Many books have been written about life in China under Communism. Awaken: the Memoirs of a Chinese Historian spans almost the entire 20th century, giving Western audiences a unique perspective on eight decades of religious and secular life in China before the birth of the People's Republic as well as during the Communist regime. Gu Chang-sheng’s memoir parallels his youth under the authoritarianism of Christian missionaries with adulthood under the Chinese Communists. He renounced the dogma of the Seventh Day Adventist Church but never joined the Communist Party. His independence meant imprisonment and forced labor at worst; it was a balancing act at best. No matter what his circumstances, Gu Chang-sheng lived true to his motto, “Seek truth from facts” and continues to do so today.
About the Author
Gu Chang-Sheng is The People Republic of China’s pre-eminent historian of Christianity in China, respected both in the East and the West for his objectivity and intellectual rigor.
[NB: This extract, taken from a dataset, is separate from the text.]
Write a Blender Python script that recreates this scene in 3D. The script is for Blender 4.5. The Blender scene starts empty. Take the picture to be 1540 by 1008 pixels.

He researched the history of Christianity in China for the Shanghai Academy of Social Sciences. During the Cultural Revolution, he spent three years in an isolation camp and seven years as a forced laborer in a factory. From 1976 to 1989, he taught history at Shanghai East China Normal University. Professor Gu was a Visiting Scholar at Yale University’s History Department in 1985 and at Yale Divinity School in 1986. In 1989, the U.S. Congress invited him to attend the Presidential Prayer Breakfast in Washington, D.C. Professor Gu remained in the U.S. after the 1989 Tiananmen Square Massacre so that he could speak out for intellectual freedom and human rights. He has published more than 100 newspaper and magazine articles in the U.S., Canada, China, Hong Kong and Taiwan. Gu Chang-sheng is the author of nine books in Chinese, including Missionaries and Modern China. His most recent article, On Being a Historian for 50 Years, was published in China in July 2007; it was immediately banned and recalled by the Beijing government in August 2007.